** start ITEMS **
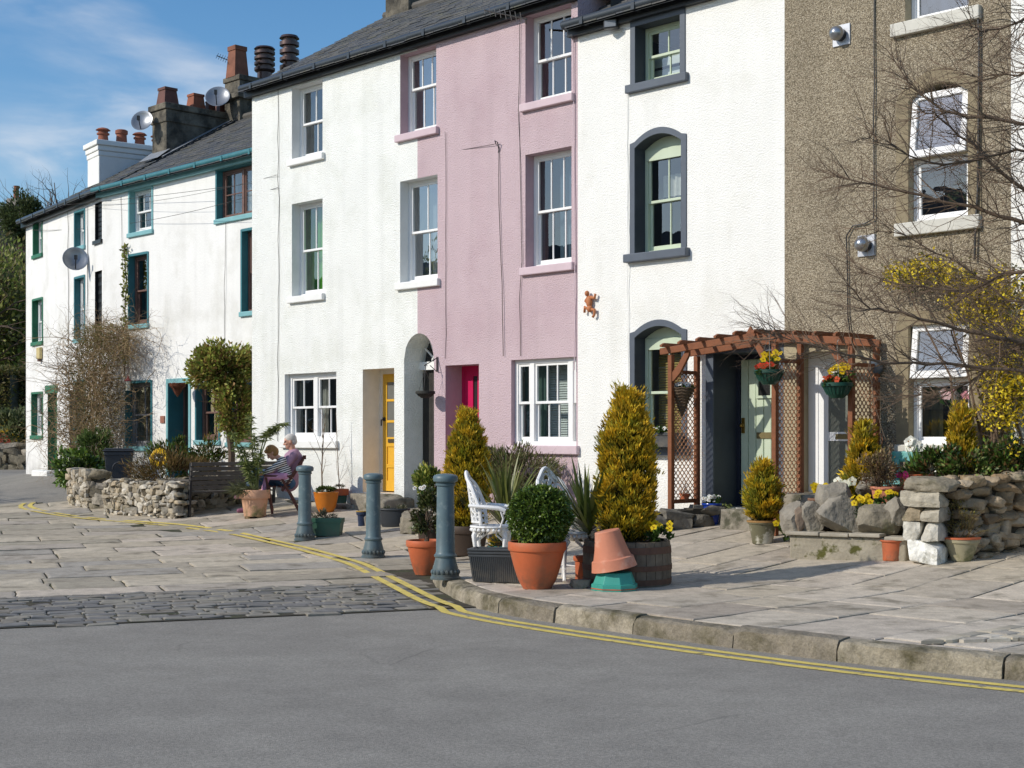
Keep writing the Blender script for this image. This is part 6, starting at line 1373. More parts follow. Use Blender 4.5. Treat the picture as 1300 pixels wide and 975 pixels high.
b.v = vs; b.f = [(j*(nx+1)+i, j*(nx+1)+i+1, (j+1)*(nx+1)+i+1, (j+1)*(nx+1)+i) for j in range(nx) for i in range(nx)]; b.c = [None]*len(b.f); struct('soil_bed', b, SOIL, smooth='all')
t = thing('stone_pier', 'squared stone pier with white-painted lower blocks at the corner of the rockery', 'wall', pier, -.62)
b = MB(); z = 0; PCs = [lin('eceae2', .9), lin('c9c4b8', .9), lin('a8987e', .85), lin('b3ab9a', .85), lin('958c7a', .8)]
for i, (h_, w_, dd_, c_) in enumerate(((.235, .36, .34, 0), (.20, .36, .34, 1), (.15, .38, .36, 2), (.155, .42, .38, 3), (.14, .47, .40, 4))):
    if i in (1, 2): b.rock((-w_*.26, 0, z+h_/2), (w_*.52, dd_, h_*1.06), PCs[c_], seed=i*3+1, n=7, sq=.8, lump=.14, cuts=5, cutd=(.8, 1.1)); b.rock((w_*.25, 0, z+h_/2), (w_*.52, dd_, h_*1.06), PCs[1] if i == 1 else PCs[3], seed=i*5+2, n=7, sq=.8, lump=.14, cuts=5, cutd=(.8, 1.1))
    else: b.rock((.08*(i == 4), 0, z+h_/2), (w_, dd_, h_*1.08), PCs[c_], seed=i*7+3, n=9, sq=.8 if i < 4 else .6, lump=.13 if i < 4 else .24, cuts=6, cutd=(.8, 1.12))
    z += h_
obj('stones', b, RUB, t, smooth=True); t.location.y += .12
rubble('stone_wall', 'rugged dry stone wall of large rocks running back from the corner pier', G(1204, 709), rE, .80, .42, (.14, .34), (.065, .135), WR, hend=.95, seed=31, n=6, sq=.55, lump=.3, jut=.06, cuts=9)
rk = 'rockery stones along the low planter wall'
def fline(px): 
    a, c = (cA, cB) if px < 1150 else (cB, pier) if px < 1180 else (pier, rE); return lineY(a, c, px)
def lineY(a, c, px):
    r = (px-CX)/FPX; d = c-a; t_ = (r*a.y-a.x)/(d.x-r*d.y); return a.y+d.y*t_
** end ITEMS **
** start ITEMS **
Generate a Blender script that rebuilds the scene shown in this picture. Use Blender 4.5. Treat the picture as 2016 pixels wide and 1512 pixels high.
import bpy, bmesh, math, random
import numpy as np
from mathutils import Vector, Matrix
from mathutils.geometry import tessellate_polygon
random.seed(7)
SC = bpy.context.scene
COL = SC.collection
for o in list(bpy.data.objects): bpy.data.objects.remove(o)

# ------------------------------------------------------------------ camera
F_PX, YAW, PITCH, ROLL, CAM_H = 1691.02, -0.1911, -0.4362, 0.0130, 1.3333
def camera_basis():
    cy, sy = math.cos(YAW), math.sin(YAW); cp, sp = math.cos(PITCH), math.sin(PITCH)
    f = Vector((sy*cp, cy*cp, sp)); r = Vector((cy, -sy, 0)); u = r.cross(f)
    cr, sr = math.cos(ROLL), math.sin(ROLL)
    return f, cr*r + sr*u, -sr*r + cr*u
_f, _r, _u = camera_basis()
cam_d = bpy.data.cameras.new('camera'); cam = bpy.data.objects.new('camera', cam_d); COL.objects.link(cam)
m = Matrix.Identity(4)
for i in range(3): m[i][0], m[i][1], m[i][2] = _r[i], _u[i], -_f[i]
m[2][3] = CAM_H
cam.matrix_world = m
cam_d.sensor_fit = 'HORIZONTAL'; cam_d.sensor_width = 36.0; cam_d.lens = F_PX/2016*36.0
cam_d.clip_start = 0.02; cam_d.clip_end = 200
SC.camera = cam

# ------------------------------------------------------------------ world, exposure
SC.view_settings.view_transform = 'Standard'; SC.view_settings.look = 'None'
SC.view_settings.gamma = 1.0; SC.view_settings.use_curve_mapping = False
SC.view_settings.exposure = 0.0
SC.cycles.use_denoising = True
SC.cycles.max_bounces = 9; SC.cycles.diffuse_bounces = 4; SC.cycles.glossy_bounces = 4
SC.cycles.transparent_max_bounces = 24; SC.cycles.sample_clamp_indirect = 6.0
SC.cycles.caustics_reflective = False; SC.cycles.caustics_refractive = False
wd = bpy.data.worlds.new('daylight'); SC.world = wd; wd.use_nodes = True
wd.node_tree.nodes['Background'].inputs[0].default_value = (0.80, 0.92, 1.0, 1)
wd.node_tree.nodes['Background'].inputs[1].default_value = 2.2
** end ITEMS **
*AIM:* Can you repeat, word for word, every line above from the one containing "Generate a Blender" down to the one containing "for o in list(bpy.data.objects): bpy.data.objects.remove(o)", including both?

*WORKED SOLUTION:*
Generate a Blender script that rebuilds the scene shown in this picture. Use Blender 4.5. Treat the picture as 2016 pixels wide and 1512 pixels high.
import bpy, bmesh, math, random
import numpy as np
from mathutils import Vector, Matrix
from mathutils.geometry import tessellate_polygon
random.seed(7)
SC = bpy.context.scene
COL = SC.collection
for o in list(bpy.data.objects): bpy.data.objects.remove(o)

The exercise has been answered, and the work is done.